The song “Have Yourself a Merry Little Christmas” has become a perennial favourite over the years during the Christmas season, and how could it not? When you hear Judy Garland sing it, it’s a song that celebrates being happy during the season we call the most wonderful time of the year. And yet, seeing it in the context of the film where it comes from, it’s just heartbreaking. After all, when you hear the titular song, it’s a song all about the good memories we build for ourselves once upon a time. Yet given the semi-autobiographical nature of Sally Benson’s novel, it’s also where Vincente Minnelli finds the perfect text to make one of the great musicals of Hollywood’s Golden Age. Being a film that’s built from memories, perhaps the musical genre finds itself becoming the perfect encapsulation of the ability to cling onto what we love most in our lives. In this film’s case, it may very well be the St. Louis fair.

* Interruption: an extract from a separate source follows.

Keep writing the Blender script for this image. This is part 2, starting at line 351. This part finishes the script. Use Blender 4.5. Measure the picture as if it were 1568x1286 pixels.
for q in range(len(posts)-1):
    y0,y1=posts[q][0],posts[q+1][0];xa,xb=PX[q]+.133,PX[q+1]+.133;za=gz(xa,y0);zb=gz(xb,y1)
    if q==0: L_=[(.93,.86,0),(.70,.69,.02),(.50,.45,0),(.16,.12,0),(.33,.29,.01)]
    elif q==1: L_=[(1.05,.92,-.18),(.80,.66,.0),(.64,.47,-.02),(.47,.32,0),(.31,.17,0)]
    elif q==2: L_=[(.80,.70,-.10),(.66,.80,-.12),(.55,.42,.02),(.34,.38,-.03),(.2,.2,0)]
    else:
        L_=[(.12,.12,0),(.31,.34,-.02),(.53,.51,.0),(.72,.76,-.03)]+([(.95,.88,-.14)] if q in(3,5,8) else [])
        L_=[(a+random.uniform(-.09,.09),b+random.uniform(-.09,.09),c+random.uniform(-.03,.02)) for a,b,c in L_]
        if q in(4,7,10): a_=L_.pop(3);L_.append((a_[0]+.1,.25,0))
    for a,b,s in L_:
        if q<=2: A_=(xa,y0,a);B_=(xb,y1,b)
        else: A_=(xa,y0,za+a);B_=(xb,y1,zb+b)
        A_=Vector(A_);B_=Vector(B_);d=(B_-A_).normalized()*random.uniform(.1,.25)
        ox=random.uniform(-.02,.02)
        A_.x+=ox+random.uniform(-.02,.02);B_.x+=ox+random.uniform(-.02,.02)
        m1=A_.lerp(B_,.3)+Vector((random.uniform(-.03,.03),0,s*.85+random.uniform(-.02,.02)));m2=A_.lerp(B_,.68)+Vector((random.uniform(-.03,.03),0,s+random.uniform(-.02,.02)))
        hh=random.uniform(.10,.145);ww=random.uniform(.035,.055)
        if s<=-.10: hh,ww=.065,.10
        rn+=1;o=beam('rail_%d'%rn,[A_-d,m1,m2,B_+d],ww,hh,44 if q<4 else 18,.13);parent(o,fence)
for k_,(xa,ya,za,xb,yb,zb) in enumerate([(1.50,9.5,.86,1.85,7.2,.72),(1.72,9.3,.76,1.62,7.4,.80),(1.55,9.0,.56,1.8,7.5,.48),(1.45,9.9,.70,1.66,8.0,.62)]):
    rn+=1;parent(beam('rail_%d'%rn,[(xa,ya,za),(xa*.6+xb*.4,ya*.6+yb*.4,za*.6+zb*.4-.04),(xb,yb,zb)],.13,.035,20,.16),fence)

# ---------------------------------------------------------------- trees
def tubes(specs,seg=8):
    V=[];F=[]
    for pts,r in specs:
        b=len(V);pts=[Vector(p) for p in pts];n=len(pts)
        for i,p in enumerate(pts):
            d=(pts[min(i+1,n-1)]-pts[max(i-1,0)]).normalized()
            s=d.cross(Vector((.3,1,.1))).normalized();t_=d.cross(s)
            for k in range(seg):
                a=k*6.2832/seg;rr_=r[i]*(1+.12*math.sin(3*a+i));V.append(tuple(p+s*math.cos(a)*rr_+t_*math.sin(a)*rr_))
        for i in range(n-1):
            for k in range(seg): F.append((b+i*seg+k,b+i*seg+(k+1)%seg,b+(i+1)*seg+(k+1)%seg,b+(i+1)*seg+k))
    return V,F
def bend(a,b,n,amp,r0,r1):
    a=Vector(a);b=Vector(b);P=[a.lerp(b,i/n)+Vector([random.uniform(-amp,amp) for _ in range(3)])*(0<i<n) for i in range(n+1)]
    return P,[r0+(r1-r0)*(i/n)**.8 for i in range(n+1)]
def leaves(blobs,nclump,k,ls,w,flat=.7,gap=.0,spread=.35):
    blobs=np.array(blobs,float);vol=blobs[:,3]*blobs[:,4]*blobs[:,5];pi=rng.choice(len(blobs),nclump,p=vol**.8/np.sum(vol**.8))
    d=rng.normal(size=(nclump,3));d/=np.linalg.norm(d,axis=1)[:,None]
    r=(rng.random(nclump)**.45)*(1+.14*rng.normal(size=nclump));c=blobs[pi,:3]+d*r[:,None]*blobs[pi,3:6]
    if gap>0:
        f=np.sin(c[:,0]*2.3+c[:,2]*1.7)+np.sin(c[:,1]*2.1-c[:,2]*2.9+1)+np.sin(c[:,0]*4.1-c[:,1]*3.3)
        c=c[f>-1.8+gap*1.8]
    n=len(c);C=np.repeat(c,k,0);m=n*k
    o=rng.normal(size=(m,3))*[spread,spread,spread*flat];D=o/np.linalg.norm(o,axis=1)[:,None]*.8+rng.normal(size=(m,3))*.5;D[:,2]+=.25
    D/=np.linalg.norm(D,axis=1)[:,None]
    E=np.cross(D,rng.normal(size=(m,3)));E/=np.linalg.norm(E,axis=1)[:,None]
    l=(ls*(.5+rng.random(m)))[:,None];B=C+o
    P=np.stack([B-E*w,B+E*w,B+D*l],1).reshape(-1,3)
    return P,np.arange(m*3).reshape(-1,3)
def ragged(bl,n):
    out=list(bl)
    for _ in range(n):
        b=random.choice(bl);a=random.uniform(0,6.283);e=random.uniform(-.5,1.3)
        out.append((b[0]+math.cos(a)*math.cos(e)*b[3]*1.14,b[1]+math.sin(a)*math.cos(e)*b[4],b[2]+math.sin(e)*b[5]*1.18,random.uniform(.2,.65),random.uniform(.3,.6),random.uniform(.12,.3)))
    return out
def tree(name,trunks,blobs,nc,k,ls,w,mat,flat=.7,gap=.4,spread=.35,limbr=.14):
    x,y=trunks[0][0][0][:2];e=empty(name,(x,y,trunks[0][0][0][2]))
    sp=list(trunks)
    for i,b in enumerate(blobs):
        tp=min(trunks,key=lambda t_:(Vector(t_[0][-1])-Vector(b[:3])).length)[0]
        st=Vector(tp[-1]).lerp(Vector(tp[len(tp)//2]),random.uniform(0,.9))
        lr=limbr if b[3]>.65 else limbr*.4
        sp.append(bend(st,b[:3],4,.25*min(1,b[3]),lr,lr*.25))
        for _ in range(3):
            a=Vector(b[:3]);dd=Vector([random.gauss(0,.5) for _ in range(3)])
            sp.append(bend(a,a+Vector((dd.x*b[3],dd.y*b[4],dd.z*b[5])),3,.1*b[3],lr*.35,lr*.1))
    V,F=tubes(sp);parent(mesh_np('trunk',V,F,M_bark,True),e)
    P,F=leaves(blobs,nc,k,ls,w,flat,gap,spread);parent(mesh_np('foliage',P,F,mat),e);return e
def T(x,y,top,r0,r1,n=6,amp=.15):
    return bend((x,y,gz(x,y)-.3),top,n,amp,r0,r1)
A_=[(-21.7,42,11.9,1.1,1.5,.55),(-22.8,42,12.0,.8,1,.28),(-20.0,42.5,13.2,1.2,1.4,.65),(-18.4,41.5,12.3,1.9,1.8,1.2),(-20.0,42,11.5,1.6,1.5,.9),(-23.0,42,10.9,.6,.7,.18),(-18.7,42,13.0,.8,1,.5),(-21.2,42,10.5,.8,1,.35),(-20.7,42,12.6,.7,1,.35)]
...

Meet Me in St. Louis is, first and foremost, a film about family. And there’s no better way to make a film all about these joys we cling onto in life than seeing the joys put front and center through the years that the Smith family spends in St. Louis. The Smiths are in the upper middle class, and everything about their life seems comfortable – especially with how close they are to something that makes them so happy. Yet that’s where Meet Me in St. Louis becomes one of the most heartbreaking films of this period, considering how much of it is built around what would eventually be lost to time. As children, we’re often told that an essential part of our growth is moving on from the past so that we can embrace the future. Nonetheless, the experience of watching Meet Me in St. Louis is one to be treated like revisiting a defining point of our life as an adult: and looking back at how these memories shaped our view of the world.